I have had recruiters from Linked-In get my references and try to solicit them for business. Scum bags


They are sales people. They earn a commission from the hiring company to get you employed.

If you are involuntarily unemployed and in desperate need of a job these people feel like angels doing gods work. If you are just trying to angle for a higher salary somewhere else they are a tool working you just as you are a tool working the system.

When I was out of work last year I went through a lot of these people because I desperately needed work, but I was also being extremely cautious, and I had to juggle all my needs plus the superfluous demands from my household. Some of these recruiters were amazing and I was the asshole holding things up. Some felt really sleazy and were trying to juice my resume.

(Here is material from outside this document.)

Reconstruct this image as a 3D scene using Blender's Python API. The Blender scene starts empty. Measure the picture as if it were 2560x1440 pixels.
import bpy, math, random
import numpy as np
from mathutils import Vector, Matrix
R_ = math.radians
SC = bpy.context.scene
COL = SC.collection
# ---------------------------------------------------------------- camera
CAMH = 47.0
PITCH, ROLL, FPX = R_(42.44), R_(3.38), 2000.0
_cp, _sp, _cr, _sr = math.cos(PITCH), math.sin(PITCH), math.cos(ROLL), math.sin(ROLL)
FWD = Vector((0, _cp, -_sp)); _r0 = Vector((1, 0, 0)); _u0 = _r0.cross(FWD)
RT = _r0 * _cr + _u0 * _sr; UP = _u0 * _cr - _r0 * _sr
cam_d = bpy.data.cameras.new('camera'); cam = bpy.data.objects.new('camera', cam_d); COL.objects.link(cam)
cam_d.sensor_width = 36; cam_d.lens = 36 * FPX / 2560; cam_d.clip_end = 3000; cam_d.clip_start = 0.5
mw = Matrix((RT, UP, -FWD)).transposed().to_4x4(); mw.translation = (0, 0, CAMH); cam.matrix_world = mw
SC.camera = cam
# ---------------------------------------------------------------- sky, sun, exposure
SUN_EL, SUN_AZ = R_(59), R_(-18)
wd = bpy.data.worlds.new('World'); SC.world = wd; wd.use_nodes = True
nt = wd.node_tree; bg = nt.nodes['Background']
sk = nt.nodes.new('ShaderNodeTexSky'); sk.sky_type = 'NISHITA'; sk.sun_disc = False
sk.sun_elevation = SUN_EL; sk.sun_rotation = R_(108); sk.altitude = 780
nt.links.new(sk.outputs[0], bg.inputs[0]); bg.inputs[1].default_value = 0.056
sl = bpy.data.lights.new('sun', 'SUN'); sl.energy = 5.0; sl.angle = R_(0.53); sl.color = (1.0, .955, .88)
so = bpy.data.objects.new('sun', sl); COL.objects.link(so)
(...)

Now in all fairness hiring last year was, and might still be, weird. Employer online job portals were broken because there too many applicants. Hiring had effectively become professional sprinting in that you had to do stupid things like juicing your resume to survive resume AI filtering so it just became a game and that was even after going through a recruiter who already had access to a hiring manager. This made things challenging equally for both the candidates and the recruiters.

My learnings:

* The recruiters that had to bend the fewest ethical considerations were employees of the hiring companies.

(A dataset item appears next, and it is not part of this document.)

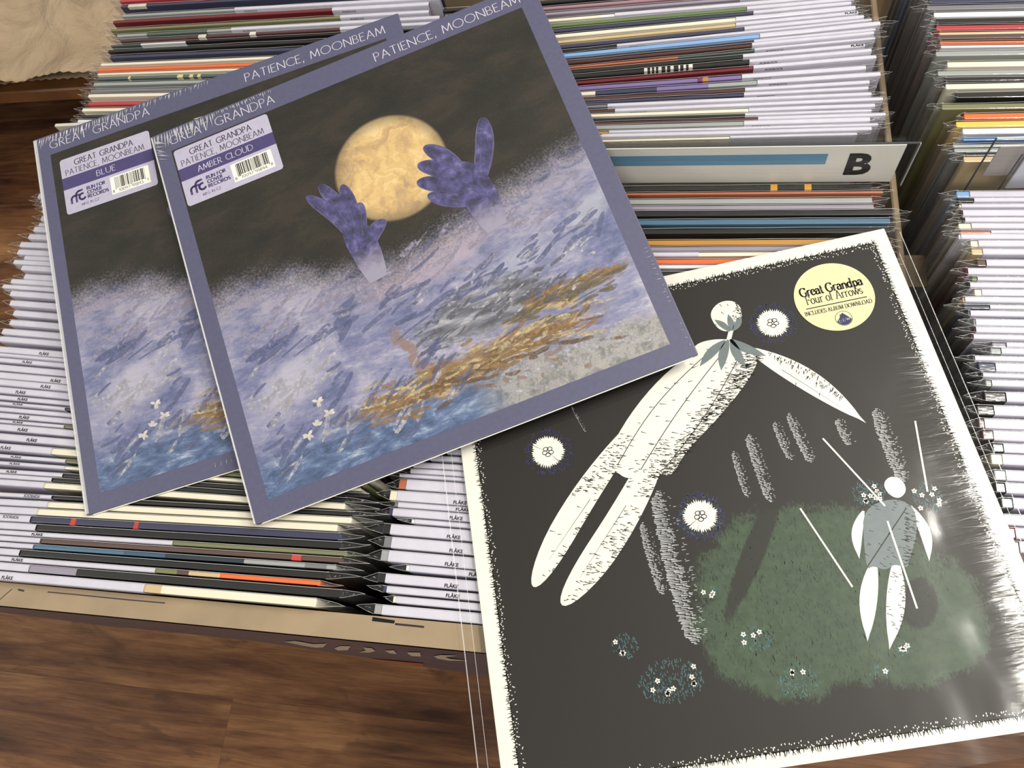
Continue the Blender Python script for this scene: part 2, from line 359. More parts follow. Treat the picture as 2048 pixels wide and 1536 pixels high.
# tear lines along the rim
V = []; Fc = []
def tear(pts, wd):
    V, Fc = [], []
    P = [at(x, y, 48.48) - fbox.location for x, y in pts]
    for a, b in zip(P[:-1], P[1:]):
        k = len(V); n = Vector((-(b - a).y, (b - a).x, 0)).normalized() * wd / 2
        V.extend([a - n, b - n, b + n, a + n]); Fc.append((k, k + 1, k + 2, k + 3))
    link('tear_line', mesh('tear_line', V, Fc, M['ink']), fbox)
tear([(0, 1199), (12, 1188), (24, 1178)], .0006); tear([(36, 1179), (48, 1182)], .0012); tear([(95, 1184), (150, 1189), (200, 1194), (260, 1200), (330, 1206)], .0007)
tear([(790, 1248), (830, 1252), (848, 1254)], .0012)
P0 = [at(x, y, 48.47) - fbox.location for x, y in ((745, 1234), (790, 1241), (788, 1247), (744, 1242))]
link('hand_hole', mesh('hand_hole', P0, [(3, 2, 1, 0)], m_flat('hole_shade', (8, 7, 6), .9)), fbox)  # flat black patch painted for the dark inside the hole

# ------------------------------------------------------------------ low shelf and paper bag behind, on the floor
M['shelf_wood'] = m_flat('dark_stained_board', (112, 74, 42), .45, .2, 14)
PS = at(120, 179, 64.5)
sh = tag(empty('low_shelf', (-1.0, PS.y + .235, 0)), 'low dark wooden shelf board under the crumpled brown paper bag', 'shelf')
link('shelf_board', boxmesh(-.75, .38, -.235, .35, .155, .175, .002, M['shelf_wood']), sh)
link('side_board', boxmesh(-.75, -.73, -.22, .35, 0, .155, .001, M['shelf_wood']), sh)
link('side_board', boxmesh(.36, .38, -.22, .35, 0, .155, .001, M['shelf_wood']), sh)
def bag_mat():
    b = NB('crumpled_kraft_paper'); v = b.coord()
    n = b.noise(v, 9, 5, .6, .6); n2 = b.noise(v, 30, 4, .6, 1.0)
    c = b.ramp(n, [(.3, (154, 133, 108)), (.7, (182, 161, 134))])
    h = b.math('ADD', b.math('MULTIPLY', n, .7), b.math('MULTIPLY', n2, .3))
    return b.principled(c, .75, normal=b.bump(h, .8, .02), spec=.2)
M['bag'] = bag_mat()
PB = at(30, 196, 62.0)
bag = tag(empty('paper_bag', (-.82, PB.y, .175)), 'crumpled brown kraft paper bag lying beside the record boxes', 'bag')
from mathutils import noise as mn
def bag_sheet(z_off, amp, seed, y_edge_off=0.0):
    V = []; Fc = []; N = 64
    x0, x1 = -.20, .215; y1 = .40
    for j in range(N + 1):
        for i in range(N + 1):
            u, v_ = i / N, j / N; x = x0 + (x1 - x0) * u
            edge = .002 + .022 * max(0, u - .3) + y_edge_off - .004 * math.sin(u * 9) + (.0012 if i % 2 else -.0012)
            y = edge + (y1 - edge) * v_
            p = Vector((x * 9 + seed, y * 9, seed))
            z = amp * (mn.fractal(p, 1.0, 2.0, 4) * .6 + abs(mn.noise(p * .6)) * 1.2)
            d = (x - .155) * .80 + (y - .02) * .62                # long diagonal fold
            z += (.016 * max(0., min(1., (.004 - d) / .005)) + .010 * max(0., 1 - abs(d + .02) / .05)) if z_off > .02 else 0
            z += .02 * max(0., 1 - abs(x + .01 + .2 * (y - .33)) / .03) * max(0., min(1, (y - .25) * 8)) if z_off > .02 else 0
            V.append((x, y, z_off + max(-.012, z) * (.35 + .65 * min(1, v_ * 3 + .2))))
    for j in range(N):
        for i in range(N):
            a = j * (N + 1) + i; Fc.append((a, a + 1, a + N + 2, a + N + 1))
    me = mesh('paper_sheet', V, Fc, M['bag'], True); return me
o = link('front_panel', bag_sheet(.034, .034, 3.3), bag); q = o.modifiers.new('t', 'SOLIDIFY'); q.thickness = .0008
o = link('back_panel', bag_sheet(.012, .006, 8.1, .03), bag); q = o.modifiers.new('t', 'SOLIDIFY'); q.thickness = .0008
# gusset joining the two panels along the side
V = []; Fc = []
for j in range(21):
    y = .03 + .37 * j / 20; V += [(.213, y, .008), (.226 + .002 * math.sin(y * 60), y, .022), (.213, y, .038)]
for j in range(20):
    a = j * 3; Fc += [(a, a + 3, a + 4, a + 1), (a + 1, a + 4, a + 5, a + 2)]
link('side_gusset', mesh('side_gusset', V, Fc, M['bag'], True), bag)

# ------------------------------------------------------------------ records in the bins
PAL = {'cream': (232, 226, 204), 'white': (226, 226, 230), 'black': (36, 35, 34), 'navy': (60, 62, 86), 'grey': (122, 122, 126), 'silver': (158, 162, 160),
       'olive': (122, 124, 88), 'brown': (92, 72, 66), 'dark red': (112, 38, 44), 'purple': (126, 110, 160), 'light blue': (132, 172, 222), 'teal': (78, 112, 136),
       'orange': (226, 112, 60), 'gold': (186, 136, 62), 'green': (104, 124, 78), 'pink': (160, 126, 136), 'red': (178, 66, 68), 'tan': (206, 182, 140),
       'yellow': (236, 196, 84), 'blue': (84, 134, 192), 'maroon': (82, 52, 52), 'copper': (184, 112, 82), 'mauve': (150, 142, 156), 'dark green': (84, 98, 92)}
_mc = {}
def sleeve_mat(spec):
    key = str(spec)
    if key in _mc: return _mc[key]
    b = NB('sleeve_print'); g = b.coord('Generated'); o_ = b.coord()
    if isinstance(spec, str): c = col(PAL[spec])
    else:
        pts = [(p, PAL.get(c, c)) for p, c in spec]
        x = b.xyz(g)[0]; c = b.ramp(x, pts, 'CONSTANT')
    n = b.noise(b.mapv(o_, sc=(1, 4, 4)), 30, 4, .65)
    fac = b.math('MULTIPLY', b.math('SUBTRACT', n, .42), .55, clamp=True)
    q = b.n('ShaderNodeHueSaturation'); b.set(q.inputs['Color'], c if not isinstance(c, tuple) else c)
    b.set(q.inputs['Value'], b.math('ADD', .92, b.math('MULTIPLY', n, .16)))
    m = b.principled(q.outputs[0], .38, .75, .10, coat_normal=b.bump(b.noise(b.mapv(o_, sc=(1, 6, 6)), 55, 3), .25, .001))
    _mc[key] = m; return m
W = .332
ORD = ['', 'first', 'second', 'third', 'fourth', 'fifth', 'sixth', 'seventh', 'eighth', 'ninth', 'tenth', 'eleventh', 'twelfth', 'thirteenth', 'fourteenth', 'fifteenth', 'sixteenth', 'seventeenth', 'eighteenth', 'nineteenth']
TENS = {2: ('twentieth', 'twenty'), 3: ('thirtieth', 'thirty'), 4: ('fortieth', 'forty'), 5: ('fiftieth', 'fifty'), 6: ('sixtieth', 'sixty')}
def ordw(n):
    if n < 20: return ORD[n]
    return TENS[n // 10][0] if n % 10 == 0 else TENS[n // 10][1] + '-' + ORD[n % 10]
def fit(me, wd, ht):
    xs = [v.co.x for v in me.vertices]; ys = [v.co.y for v in me.vertices]
    a, b = min(xs), max(xs); c, d = min(ys), max(ys)
    for v in me.vertices: v.co.x = (v.co.x - a) / (b - a) * wd; v.co.y = (v.co.y - c) / (d - c) * ht
    return me
_fl = fit(font_mesh('FLÅKE', .01, .0003), .0092, .0030); _pr = fit(font_mesh('POP/ROCK', .01, .0001), .0136, .0023)
for me in (_fl, _pr): me.materials.append(M['black_ink'])
def flap(side, t, H, rng, long=0.0, W=.332):
    """open side of the clear sleeve: two films meeting in a crinkled seam"""
    V = []; Fc = []; mi = []
    d = rng.uniform(.006, .013) + long * rng.uniform(.5, 1.2); NXF = 5
    zs = [.0012, -.004, -.012, -.03, -.07, -.15, -(H - .004)]
    tipy = t * rng.uniform(.2, .8); ph = rng.uniform(0, 6)
    for sh_ in (0, 1):
        base = len(V)
        for j, z in enumerate(zs):
            for i in range(NXF + 1):
                u = i / NXF; y0 = -.0003 if sh_ == 0 else t + .0003
                y = y0 + (tipy - y0) * u ** 1.15 + math.sin(u * 7 + j * 1.7 + ph) * .0003 * u
                x = -.001 + (d + .001) * u * (1 - .04 * j) + (rng.uniform(-.001, .001) if i == NXF else 0)
                V.append((x, y, z + (rng.uniform(-.0012, .0008) * u if j == 0 else 0)))
        for j in range(len(zs) - 1):
            for i in range(NXF):
                a = base + j * (NXF + 1) + i; Fc.append((a, a + 1, a + NXF + 2, a + NXF + 1)); mi.append(0)
        for i in range(NXF):                     # bright cut edge
            a, b = V[base + i], V[base + i + 1]; k = len(V)
            V += [(a[0], a[1] - .0001, a[2] + .0002), (b[0], b[1] - .0001, b[2] + .0002), (b[0], b[1] + .0001, b[2] + .0002), (a[0], a[1] + .0001, a[2] + .0002)]
            Fc.append((k, k + 1, k + 2, k + 3)); mi.append(1)
    # crinkled slivers across the mouth
    for q in range(rng.randint(2, 3)):
        u = rng.uniform(.05, .45) * d; k = len(V); y = rng.uniform(.1, .8) * t; l = rng.uniform(.0015, .0035); zz = -.0008
        V += [(u, y, zz), (u + l * .8, min(t, y + rng.uniform(0, .001)), zz + .0008), (u + l * .7, min(t, y + .0004), zz + .0004)]; Fc.append((k, k + 1, k + 2)); mi.append(1)
    # film edge along the whole mouth, whitened as a painted glint line
    n_ = 12; k = len(V); W0 = W
    for i in range(n_ + 1):
        x = -W0 * i / n_; z = .0007 + .0003 * math.sin(i * 2.1 + ph); V += [(x, t - .00005, z), (x, t + .0003, z)]
    for i in range(n_): a = k + 2 * i; Fc.append((a, a + 2, a + 3, a + 1)); mi.append(1)
    # film closing under the mouth
    k = len(V); V += [(-.001, -.0005, -.002), (d * .85, tipy, -.003), (-.001, t + .0005, -.002)]; Fc.append((k, k + 1, k + 2)); mi.append(0)
    if side == 'L': V = [(-v[0], v[1], v[2]) for v in V]
    else: V = [(W + v[0], v[1], v[2]) for v in V]
    me = mesh('plastic_sleeve', V, Fc, [M['film'], M['film_edge']], False)
    me.polygons.foreach_set('material_index', mi); return me
def card_mesh(x0, x1, t, drop, rng):
    e = .0003; prof = [(-e, -drop), (-e, -.0012), (-e + .0002, .0004), (t * .10, .0009), (t * .88, .0009), (t + e - .0002, .0004), (t + e, -.0012), (t + e, -drop)]
    xs = [x0, x0 + (x1 - x0) * .33, x0 + (x1 - x0) * .66, x1]; V = []; Fc = []; n = len(prof)
    for x in xs:
        dz = rng.uniform(-.0003, .0)
        V += [(x, p[0], p[1] + (dz if 0 < i < n - 1 else 0)) for i, p in enumerate(prof)]
    for k in range(3):
        for i in range(n - 1): a = k * n + i; Fc.append((a, a + n, a + n + 1, a + 1))
    me = mesh('price_card', V, Fc, M['card'], False); return me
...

* JavaScript work is for beginners. Every step in the process felt like meat on a slab, an incompetent replaceable commodity that copy/pastes boilerplate for large framework nonsense. You were treated this way because expectations were simultaneously as low as they were frivolous and vain. Many of these jobs were only looking for expert beginners with 8+ years doing this nonsense and never writing an original line of code. It took a lot of matchmaking failure before I realized I don’t need to do that anymore, and maybe suddenly becoming poor wasn’t so bad.